The Petropavlovsk Resolution


Written: February 28, 1921
First Published: Pravda O Kronshtadte, Prague, 1921
Source: The Anarchists in the Russian Revolution, by Paul Avrich, Cornell Press, © 1973.
Translated:
Transcription/Markup: James Davis/Brian Baggins
Fair Use: Soviet History Archive (marxists.org) 2006. This document has been reproduced in accordance to § 107 of Title 17 in US Copyright Law. Particularly, we wish to convey to reader's that the above mentioned book has relevant material on the subject of Anarchism in the Soviet Union. Enclosed is a sample of such material.
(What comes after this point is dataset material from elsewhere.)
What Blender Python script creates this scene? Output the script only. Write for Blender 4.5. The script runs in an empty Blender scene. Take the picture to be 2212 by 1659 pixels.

Having heard the report of the representatives sent by the general meeting of ships' crews to Petrograd to investigate the situation there, we resolve:

1. In view of the fact that the present soviets do not express the will of the workers and peasants, immediately to hold new elections by secret ballot, with freedom to carry on agitation beforehand for all workers and peasants;

2. To give freedom of speech and press to workers and peasants, to anarchist and left socialist parties;

3. To secure freedom of assembly for trade unions and peasant organizations;

4. To call a non-party conference of the workers, Red Army soldiers and sailors of Petrograd, Constant, and Petrograd province, no later than 10 March 1921;

5. To liberate all political prisoners of socialist parties, as well as all workers, peasants, soldiers, and sailors imprisoned in connection with the labor and peasant movements;

6. To elect a commission to review the cases of those being held in prisons and concentration camps;

7. To abolish all political departments, since no party should be given special privileges in the propagation of its ideas or receive the financial support of the state for such purposes. Instead cultural and educational commissions should be established, locally elected and financed by the state;

8. To remove all road block detachments immediately; [Armed squads which confiscated food that was illegally purchased from the peasantry.]

9. To equalize the rations of all working people, with the exception of those employed in trades detrimental to health;

10. To abolish the Communist fighting detachments in all branches of the army, as well as Communist guards kept on duty in factories and mills. Should such guards or detachments be found necessary, they [are] to be appointed in the army from the ranks and in the factories and mills at the discretion of the workers;

11. To give peasants full freedom of action in regard to the land, and also the right to keep cattle, on condition that the peasants manage with their own means, that is, without employing hired labor;

12. To request all branches of the army, as well as our comrades the military cadets, to endorse our resolution;

13. To demand that the press give all our resolutions wide publicity;

14. To appoint an itinerant bureau of control;

15. To permit free handicrafts production by one's own labor.

PETRICHENKO, Chairman of the Squadron Meeting. PEREPELKIN, Secretary.